A rendering of Meta’s AI data center that is currently under construction in Cheyenne. (Meta)

Billions of dollars are pouring into Wyoming. Crusoe Energy’s “Project Jade,” a 1.8-gigawatt artificial intelligence data center campus in Laramie County, could scale to 10 gigawatts and represent a total investment approaching $50 billion. Meta is building an AI data center in Cheyenne. Related Digital broke ground last fall on a 302-megawatt campus projected to generate over $250 million in tax revenue in its first 15 years. By one measure, Wyoming already has more than three times as many data centers per capita as California.

Opinion

Gov. Mark Gordon has called data centers “a great use of our energy” and “a fantastic addition to our tax base.” He is right that Wyoming’s cool climate, cheap land, abundant energy and business-friendly tax structure make it a natural home for this industry. But there is a question no one is answering with sufficient urgency: Who will staff these facilities, and who will secure them?

Data center construction creates hundreds of temporary jobs. Related Digital’s Cheyenne project will employ roughly 700 construction workers, but only about 40 permanent positions once operational. The permanent roles that matter most for Wyoming’s long-term future are in cloud operations, cybersecurity, network engineering and AI infrastructure management. These are skilled positions requiring targeted training, and Wyoming has no statewide pipeline to produce them.

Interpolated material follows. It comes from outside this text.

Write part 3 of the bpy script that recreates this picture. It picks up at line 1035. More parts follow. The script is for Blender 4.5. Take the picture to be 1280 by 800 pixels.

The numbers are sobering. Only about 37% of University of Wyoming alumni from the past two decades still live in the state. The director of UW’s Center for Blockchain and Digital Innovation has noted that approximately 75% of graduates leave Wyoming. Only about half of Wyoming high school graduates pursue higher education at all. Meanwhile, the state’s population growth is projected to be driven almost entirely by residents aged 45 and older, while the working-age cohort shrinks.

Nationally, the cybersecurity workforce gap continues to widen. CyberSeek, a joint initiative of the National Institute of Standards and Technology and CompTIA, calculates a supply-to-demand ratio of just 74% — meaning roughly one in four cybersecurity positions goes unfilled. Every data center Wyoming builds is a target requiring constant defense, and every AI system those centers run introduces new attack surfaces demanding specialized expertise.

Wyoming has a history of moving first. It was the first territory to grant women the right to vote, the first state to pass comprehensive blockchain legislation and the first to issue a state stable token. Its Select Committee on Blockchain, Financial Technology and Digital Innovation Technology began examining AI governance. Sen. Cynthia Lummis introduced the RISE Act in 2025 to establish AI professional responsibility standards. And when the federal “One Big Beautiful Bill Act” included a 10-year moratorium on state AI regulation, Gov. Gordon joined a bipartisan coalition of governors that helped kill the provision by a 99-to-1 Senate vote.

These are encouraging signals. But legislation without workforce infrastructure is a chassis without an engine.

Three policy steps would make an immediate difference. First, tie data center tax incentives to workforce development commitments. If a company receives favorable tax treatment to build in Wyoming, it should fund IT certification training, apprenticeships, or partnerships with UW and the state’s community colleges. Second, invest in accelerated cybersecurity and cloud technology training pathways. Industry certifications can be earned in weeks, not years. Stackable credentials in cloud computing, network administration and AI operations can move Wyomingites into high-paying careers without requiring a four-year degree. Third, integrate workforce readiness into the select committee’s expanding mandate as it broadens its scope to emerging technologies.

Wyoming has been here before. Coal built communities across the Powder River Basin, but the state learned the hard way what happens when an extractive industry declines without a plan for the people it employed. Data centers need not repeat that pattern,but only if Wyoming treats workforce development as an essential component of its technology strategy — not an afterthought.

The data center billions are arriving. The workforce plan should not be far behind.

Kevin J. Conlan is chief technology officer with DCI Resources, LLC, an information technology training firm headquartered in Connecticut.